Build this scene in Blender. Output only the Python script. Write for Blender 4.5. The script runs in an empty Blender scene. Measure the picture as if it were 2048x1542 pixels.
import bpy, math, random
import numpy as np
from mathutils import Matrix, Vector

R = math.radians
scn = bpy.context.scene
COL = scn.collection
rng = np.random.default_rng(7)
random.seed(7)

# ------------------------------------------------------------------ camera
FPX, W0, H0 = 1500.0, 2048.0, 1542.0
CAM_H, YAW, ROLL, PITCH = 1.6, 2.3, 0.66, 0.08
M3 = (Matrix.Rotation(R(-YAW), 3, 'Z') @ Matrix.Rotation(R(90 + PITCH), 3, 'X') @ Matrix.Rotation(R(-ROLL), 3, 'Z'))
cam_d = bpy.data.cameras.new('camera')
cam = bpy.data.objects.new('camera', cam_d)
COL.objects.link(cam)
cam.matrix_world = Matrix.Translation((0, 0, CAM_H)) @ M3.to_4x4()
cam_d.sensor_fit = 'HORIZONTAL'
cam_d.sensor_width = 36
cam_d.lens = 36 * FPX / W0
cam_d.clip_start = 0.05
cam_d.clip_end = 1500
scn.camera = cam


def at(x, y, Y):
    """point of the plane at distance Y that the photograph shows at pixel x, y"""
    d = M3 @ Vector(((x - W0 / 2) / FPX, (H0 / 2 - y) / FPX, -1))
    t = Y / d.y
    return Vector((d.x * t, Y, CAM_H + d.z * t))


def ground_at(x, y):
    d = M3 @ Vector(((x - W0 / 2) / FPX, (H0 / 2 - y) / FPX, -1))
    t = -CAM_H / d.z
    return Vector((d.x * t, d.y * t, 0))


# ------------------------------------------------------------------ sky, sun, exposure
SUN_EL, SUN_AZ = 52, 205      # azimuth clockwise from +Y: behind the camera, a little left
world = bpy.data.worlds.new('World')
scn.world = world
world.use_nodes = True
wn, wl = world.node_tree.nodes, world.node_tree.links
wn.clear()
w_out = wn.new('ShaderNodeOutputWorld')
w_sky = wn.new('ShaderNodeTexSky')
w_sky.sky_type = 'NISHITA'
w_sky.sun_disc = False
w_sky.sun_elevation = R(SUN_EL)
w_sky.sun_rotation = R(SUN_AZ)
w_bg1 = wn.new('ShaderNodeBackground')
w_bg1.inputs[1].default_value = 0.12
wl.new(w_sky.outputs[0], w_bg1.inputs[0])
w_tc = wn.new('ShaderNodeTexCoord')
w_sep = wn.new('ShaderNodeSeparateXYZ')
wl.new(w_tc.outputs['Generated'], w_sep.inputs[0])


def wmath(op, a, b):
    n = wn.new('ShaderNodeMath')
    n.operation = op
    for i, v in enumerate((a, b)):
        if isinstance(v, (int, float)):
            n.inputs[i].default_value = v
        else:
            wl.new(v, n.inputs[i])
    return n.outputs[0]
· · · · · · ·
## WHAT YOU HAVE TO DO
Transcribe the data above in full, exactly.

## THE RESULT
Build this scene in Blender. Output only the Python script. Write for Blender 4.5. The script runs in an empty Blender scene. Measure the picture as if it were 2048x1542 pixels.
import bpy, math, random
import numpy as np
from mathutils import Matrix, Vector

R = math.radians
scn = bpy.context.scene
COL = scn.collection
rng = np.random.default_rng(7)
random.seed(7)

# ------------------------------------------------------------------ camera
FPX, W0, H0 = 1500.0, 2048.0, 1542.0
CAM_H, YAW, ROLL, PITCH = 1.6, 2.3, 0.66, 0.08
M3 = (Matrix.Rotation(R(-YAW), 3, 'Z') @ Matrix.Rotation(R(90 + PITCH), 3, 'X') @ Matrix.Rotation(R(-ROLL), 3, 'Z'))
cam_d = bpy.data.cameras.new('camera')
cam = bpy.data.objects.new('camera', cam_d)
COL.objects.link(cam)
cam.matrix_world = Matrix.Translation((0, 0, CAM_H)) @ M3.to_4x4()
cam_d.sensor_fit = 'HORIZONTAL'
cam_d.sensor_width = 36
cam_d.lens = 36 * FPX / W0
cam_d.clip_start = 0.05
cam_d.clip_end = 1500
scn.camera = cam


def at(x, y, Y):
    """point of the plane at distance Y that the photograph shows at pixel x, y"""
    d = M3 @ Vector(((x - W0 / 2) / FPX, (H0 / 2 - y) / FPX, -1))
    t = Y / d.y
    return Vector((d.x * t, Y, CAM_H + d.z * t))


def ground_at(x, y):
    d = M3 @ Vector(((x - W0 / 2) / FPX, (H0 / 2 - y) / FPX, -1))
    t = -CAM_H / d.z
    return Vector((d.x * t, d.y * t, 0))


# ------------------------------------------------------------------ sky, sun, exposure
SUN_EL, SUN_AZ = 52, 205      # azimuth clockwise from +Y: behind the camera, a little left
world = bpy.data.worlds.new('World')
scn.world = world
world.use_nodes = True
wn, wl = world.node_tree.nodes, world.node_tree.links
wn.clear()
w_out = wn.new('ShaderNodeOutputWorld')
w_sky = wn.new('ShaderNodeTexSky')
w_sky.sky_type = 'NISHITA'
w_sky.sun_disc = False
w_sky.sun_elevation = R(SUN_EL)
w_sky.sun_rotation = R(SUN_AZ)
w_bg1 = wn.new('ShaderNodeBackground')
w_bg1.inputs[1].default_value = 0.12
wl.new(w_sky.outputs[0], w_bg1.inputs[0])
w_tc = wn.new('ShaderNodeTexCoord')
w_sep = wn.new('ShaderNodeSeparateXYZ')
wl.new(w_tc.outputs['Generated'], w_sep.inputs[0])


def wmath(op, a, b):
    n = wn.new('ShaderNodeMath')
    n.operation = op
    for i, v in enumerate((a, b)):
        if isinstance(v, (int, float)):
            n.inputs[i].default_value = v
        else:
            wl.new(v, n.inputs[i])
    return n.outputs[0]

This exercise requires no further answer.